16 March 2008

2008 Bullshit Awards

Multivariate analysis of exit-polls indicate this is a shoe-in to win:
“Collectors actually care about consumers,” said Rozanne Andersen, general counsel of ACA International, the main industry trade group. “They want to teach consumers how to get out of debt. They’re trying to put themselves out of business.”
So the industry is trying to put itself out of business? lol Are the people running the debt collection agencies aware of this? Apparently not, as the next paragraph illustrates:
If so, they are doing a poor job. So many people are in so much debt that the government says bill collecting is one of the fastest-growing businesses. By 2016, employment in it is projected to exceed half a million workers, up 23 percent in a decade.

Instead of making the big loan sharks pay, the US has once again decided to squeeze the middle class yet again.
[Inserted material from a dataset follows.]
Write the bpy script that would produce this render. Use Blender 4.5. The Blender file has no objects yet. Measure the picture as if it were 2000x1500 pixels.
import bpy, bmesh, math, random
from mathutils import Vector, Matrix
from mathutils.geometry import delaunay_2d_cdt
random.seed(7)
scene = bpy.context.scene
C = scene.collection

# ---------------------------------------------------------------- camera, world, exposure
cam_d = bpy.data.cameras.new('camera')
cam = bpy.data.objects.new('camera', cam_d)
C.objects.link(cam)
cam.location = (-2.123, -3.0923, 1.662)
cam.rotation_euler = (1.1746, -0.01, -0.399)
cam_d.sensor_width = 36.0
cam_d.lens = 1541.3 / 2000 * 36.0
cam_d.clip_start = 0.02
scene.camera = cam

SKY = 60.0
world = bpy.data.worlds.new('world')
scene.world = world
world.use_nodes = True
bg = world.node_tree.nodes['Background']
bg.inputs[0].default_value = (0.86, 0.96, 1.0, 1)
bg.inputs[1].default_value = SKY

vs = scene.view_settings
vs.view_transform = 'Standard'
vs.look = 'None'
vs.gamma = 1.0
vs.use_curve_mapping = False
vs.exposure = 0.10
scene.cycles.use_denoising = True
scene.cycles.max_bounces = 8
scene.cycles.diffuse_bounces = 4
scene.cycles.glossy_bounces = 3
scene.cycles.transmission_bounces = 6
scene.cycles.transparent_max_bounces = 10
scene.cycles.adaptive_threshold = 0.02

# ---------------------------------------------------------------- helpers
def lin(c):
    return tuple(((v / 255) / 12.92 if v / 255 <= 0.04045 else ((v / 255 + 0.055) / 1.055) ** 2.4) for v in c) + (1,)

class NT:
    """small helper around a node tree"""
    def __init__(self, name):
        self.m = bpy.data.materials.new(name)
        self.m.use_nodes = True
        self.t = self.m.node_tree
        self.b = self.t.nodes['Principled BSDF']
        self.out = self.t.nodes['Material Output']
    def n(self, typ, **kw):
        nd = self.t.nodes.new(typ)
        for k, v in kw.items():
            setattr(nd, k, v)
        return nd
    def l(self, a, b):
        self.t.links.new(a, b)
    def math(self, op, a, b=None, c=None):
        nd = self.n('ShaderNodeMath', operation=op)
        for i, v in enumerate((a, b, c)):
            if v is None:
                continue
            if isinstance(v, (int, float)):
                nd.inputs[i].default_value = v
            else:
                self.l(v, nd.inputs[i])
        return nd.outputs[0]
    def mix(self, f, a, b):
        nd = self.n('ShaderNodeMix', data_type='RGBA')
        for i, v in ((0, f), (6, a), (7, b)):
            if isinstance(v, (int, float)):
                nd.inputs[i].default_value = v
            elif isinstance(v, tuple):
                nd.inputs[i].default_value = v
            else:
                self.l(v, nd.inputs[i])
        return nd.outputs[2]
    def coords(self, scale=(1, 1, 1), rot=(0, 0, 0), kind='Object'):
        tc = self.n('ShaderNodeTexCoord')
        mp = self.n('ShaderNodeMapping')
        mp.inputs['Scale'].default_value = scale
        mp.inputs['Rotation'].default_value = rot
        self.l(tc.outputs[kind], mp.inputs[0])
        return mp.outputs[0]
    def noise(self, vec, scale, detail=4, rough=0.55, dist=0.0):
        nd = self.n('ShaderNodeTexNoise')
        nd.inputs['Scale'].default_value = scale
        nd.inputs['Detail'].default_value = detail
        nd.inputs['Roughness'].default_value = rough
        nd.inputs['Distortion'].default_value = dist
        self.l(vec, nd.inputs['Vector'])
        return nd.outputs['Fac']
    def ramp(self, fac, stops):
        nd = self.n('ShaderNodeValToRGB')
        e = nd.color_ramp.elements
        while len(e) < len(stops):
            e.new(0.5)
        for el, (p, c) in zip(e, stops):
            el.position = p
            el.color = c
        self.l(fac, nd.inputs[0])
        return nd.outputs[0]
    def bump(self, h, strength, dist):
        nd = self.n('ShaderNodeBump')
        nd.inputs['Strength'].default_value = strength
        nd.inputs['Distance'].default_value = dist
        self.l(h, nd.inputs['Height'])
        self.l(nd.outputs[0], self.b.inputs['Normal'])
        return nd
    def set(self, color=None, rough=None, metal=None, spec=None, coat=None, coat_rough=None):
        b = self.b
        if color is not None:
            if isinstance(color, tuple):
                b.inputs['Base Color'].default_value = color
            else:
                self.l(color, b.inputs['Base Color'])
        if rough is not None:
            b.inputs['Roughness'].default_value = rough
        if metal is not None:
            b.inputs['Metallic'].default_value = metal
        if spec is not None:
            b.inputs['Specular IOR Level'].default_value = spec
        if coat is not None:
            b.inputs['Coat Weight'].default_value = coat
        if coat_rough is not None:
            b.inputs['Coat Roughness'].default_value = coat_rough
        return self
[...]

Brilliant strategy.
“Why not set an example of Bear Stearns, the guys who have this record of dog-eat-dog, we’re brass knuckles, we’re tough?” asked William A. Fleckenstein, president of Fleckenstein Capital in Issaquah, Wash., and co-author with Fred Sheehan of “Greenspan’s Bubbles: The Age of Ignorance at the Federal Reserve.” “This is the perfect time to set an example, but they are not interested in setting an example. We are Bailout Nation.”
We are? We bail who out? Not the hardworking people that need it most (unless you work at the Big 3, but that's technically a buyout). You know who's not affected by any of this? The super-rich. I love the false precision here:
“When a yacht is over 328 feet, it’s so big that you lose the intimacy,” says Tork Buckley, editor of The Yacht Report. “On the other hand, you’ve got bragging rights. No question, that’s a very strong part of the motivation.”
Yes, if the yacht is 327 feet, it's extremely intimate (like a twin bed). However, at 329 feet, you lose sight of the bow over the horizon, and so it becomes far less intimate (like a king bed). I am so glad I have 'experts' around to tell me how to judge mega-yachts - I'd feel so lost in my overwhelming debt without such guidance.

So the lesson is: if you are rich or powerful enough, you can make any excuse you want and people will buy it. If you're one of those unfortunate "little people" who have to pay taxes and fend off debt collectors, your excuses fall on deaf ears. Whether its financial markets or the environment, everyone knows there is no reward in leading by example. So people shy away from doing so at every opportunity.